L’interview de Tahar Bekri, traduite par Olga Vlassova, complète la Préface de Svetlana Projoguina parce qu’elle sert aussi à présenter le poète tunisien, mais cette fois-ci d’un autre point de vue, car il parle lui-même de sa vie, de ses opinions politiques, de sa vision de la Poésie, de la tradition littéraire arabe et de la tradition européenne qui s’entrecroisent dans son œuvre.

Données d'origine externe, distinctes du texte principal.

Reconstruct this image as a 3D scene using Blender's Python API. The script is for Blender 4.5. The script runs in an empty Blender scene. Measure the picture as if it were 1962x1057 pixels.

Il est très difficile de juger la qualité de la traduction des poésies écrites en arabe, si on n’a pas étudié cette langue. Cependant on peut signaler que la traductrice a gardé le vers libre de l’original et qu’elle n’a pas manqué de rendre des motifs de mysticisme religieux absents dans les poésies de Tahar Bekri écrites en français.

Il est à noter en conclusion que l’anthologie se distingue, d’abord, par une bonne qualité de ses traductions faites par deux chercheurs et auteurs de plusieurs ouvrages sur les littératures maghrébines qui sont capables de bien comprendre le sens de l’imaginaire des œuvres des Maghrébins et de les traduire mieux que des traducteurs professionnels qui n’ont qu’une idée vague sur la culture du Maghreb. Le deuxième avantage de cette anthologie est qu’elle est à la fois une œuvre poétique et un ouvrage de critique. En réunissant une critique, des poésies et une interview, Svetlana Projoguina et Olga Vlassova ont réussi à présenter Tahar Bekri comme poète de talent et comme personnalité.

Saluons donc la première publication d’une anthologie de Tahar Bekri en Russie, ainsi que l’initiative et l’effort de nos collègues de Moscou qui font tout leur possible pour promouvoir les littératures maghrébines.